I read Louisa May Alcott’s Little Women in middle school and didn’t like it—but truthfully I barely remember anything about it. I’ve seen just one of the seven film adaptations, the one with Katharine Hepburn from the 1930s, and it was dull and inert like every George Cukor movie I’ve seen. Greta Gerwig’s new adaptation fares just as well: the all-star ensemble cast, cinematography, production design, music, and wardrobe are all great, but I don’t find this story interesting or remarkable. Little Women is middle-of-the-road to me, but I respect its intentions and wish it success. Many are swooning—on second viewing, Matt-Zoller Seitz called it a “classic film”—and it’s easy to see why. If this world and these people resonate with you, it’s enough to spend more than two hours with them. To the same point, I understand why people felt let down or even confused or upset after seeing Once Upon a Time in Hollywood, another hangout movie whose conclusion is either well known or obvious. Gerwig’s film offers an immersive world over plot beats.

This is the one of the most popular reviews of Little Women on Letterboxd: “i cried in the bathroom afterwards. the ending isn’t sad, not at all, but it’s just so overwhelming that movies like this exist, where every element fits so perfectly that it feels like an act of witchcraft. and maybe i’m being dramatic and hyperbolic but fuck, there are few movies that make me feel like this.”

How am I supposed to criticize this movie? Little Women is a great film for families to see over the holidays, more than anything else in general release.

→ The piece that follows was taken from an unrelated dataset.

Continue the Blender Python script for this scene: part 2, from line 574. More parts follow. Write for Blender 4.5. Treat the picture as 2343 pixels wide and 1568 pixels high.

It’s a well-done adaptation of a novel I don’t like with a cast I do. It didn’t hit me, but like I said, its virtues are clear. I’d rather defend Janet Maslin, who unfortunately became the main character on Twitter last weekend with this: “The ‘Little Women’ problem with men is very real.  I don’t say that lightly and am very alarmed. In the past day have been told by 3 male friends who usually trust me that they either refuse to see it or probably won’t have time. Despite my saying it’s tied for #1 of 2019.”

Two swarms of culture vultures came after her: the predictable idiots who demanded Maslin see American Sniper first, and people closer to my age dogpiling on a critic they saw as out of touch, hectoring, and compromised merely by being established. I wonder if these same people have seen her defend Eyes Wide Shut against myopic dismissals by David Denby and Charlie Rose (who probably didn't want to lose his invite to the next soirée); or that she wrote Rainer Werner Fassbinder’s obituary for The New York Times in 1982. Maslin is not Clara Jefries or Neera Tanden, but on Twitter, it all dissolves into avatars. Almost a week later, Maslin is still responding to irate, sarcastic, and hostile people that wouldn’t have wanted to see Little Women in the first place. Now they’re “refusing” to see it—come on. The idea of a cinema divided by gender is half-a-century out of date, and Gerwig’s film will appeal to people who see themselves, relatives, or their friends in these characters. Seeing Little Women isn’t a political act, it’s just not for everyone. Nothing is.